Ramami - La República Cultural
A estas alturas nadie va a descubrir el sello y la capacidad artística de Miguel Campello, de ese Chatarrero, que no hace más que reinventarse continuamente. Sin perder nunca su intransferible personalidad, manteniendo intacta su peculiar identidad, como ese “yo” que perdura en el tiempo, que por muchos cambios y evoluciones que experimentemos, sigue manteniendo la esencia de lo que somos, así Miguel sigue siendo él, puro, sin trucos ni enredos pero en continuo cambio y en constante transformación.
Una vez más, El Chatarrero se presentaba ante su público madrileño, un público de fieles incondicionales que le siguen allá donde va y no es para menos. Porque lejos de repetirse, sabe dar, en cada representación, ese toque de originalidad que la hace diferente a las demás y que merece la pena no perderse.
En esta ocasión optó por el camino de la acústica o como él parece definir mejor: “vamos a hacer un unplugger”. Es difícil imaginar a un Miguel sentado todo un concierto. No es la primera vez que se pone en ese trance pero cuanto menos hay que valorarle la osadía de ir contra su propia natura e intentar domar toda esa energía desbordante que habitualmente derrocha para someterla y encauzarla durante casi dos horas sobre un cajón flamenco. Hubo momentos de flaqueza, como no, pero supo estar a la altura de las circunstancias en todo momento. Quizás los momentos más delicados, de menos contención, llegaron cuando El Bicho hacía acto de presencia. Su sombra sigue siendo muy alargada y sigue haciendo vibrar a toda la galería cada vez que el Chatarrero le rescata del recuerdo. Pero como no hacerlo si él mismo se sigue emocionando. Y te estremeces al ver como las lágrimas siguen acudiendo a sus ojos cuando Mama Dolores brota por sus labios y los recuerdos remueven sentimientos. Esperemos que nunca se desprenda de él ni de ellos.
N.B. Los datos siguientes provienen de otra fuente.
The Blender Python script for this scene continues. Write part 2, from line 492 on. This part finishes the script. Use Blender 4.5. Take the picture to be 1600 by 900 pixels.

La noche estaría repleta de pequeños detalles convertidos en pequeñas sorpresas que representan y justifican la versatilidad de este artista. A parte de las imprevisibles y habituales improvisaciones que deben volver loco a Víctor Iniesta, a Eduardo Pacheco y a todo el que le acompañe a algún instrumento, exigiéndoles una concentración extrema para no ser pillados en fuera de juego, a parte de eso, digo, nos deleitó con dos temas inéditos y una versión de La bien pagá, que como novedad interpretó él mismo al piano. Incluso ciertos gestos familiares que nunca faltan como ingrediente provocador en ninguno de sus conciertos, tardaron en salir a la luz. Así por ejemplo, su tradicional rasgado de vestiduras, que habitualmente no suele exceder de la tercera o cuarta canción, en esta ocasión llegó con Locura, el penúltimo corte de la noche ¡casi na! El concierto terminó con Gallos de pelea, y tras su finalización, justo antes de hacer mutis por el foro se despidió con otra incondicional, la pirueta de salto mortal hacia atrás.
El público hecho a su imagen y semejanza, pájaros libres que revolotearon toda la noche por la sala sin parar, dando en ocasiones un halo de caos que contrastaba con la aparente tranquilidad que se respiraba sobre el escenario, disfrutó a rabiar. Al igual que Miguel supo contenerse no ocurrió lo mismo con los allí presentes que no podían soportar más tiempo sentados y se olvidaron de las mesas y las sillas para finalizar todos delante del escenario, de pie, bailando, saltando y alzando los brazos como si fuera una sala de conciertos estándar y convencional. Habían venido a recrearse y a divertirse. Desde aquí un aplauso merecido a los camareros por su profesionalidad, por las virguerías, piruetas y paciencia que tuvieron que desarrollar para poder manejarse entre esa marea de gente teniendo perfectamente atendidos a un enfebrecido personal.
Un público, que una vez más, salió complacido y satisfecho de lo que había presenciado.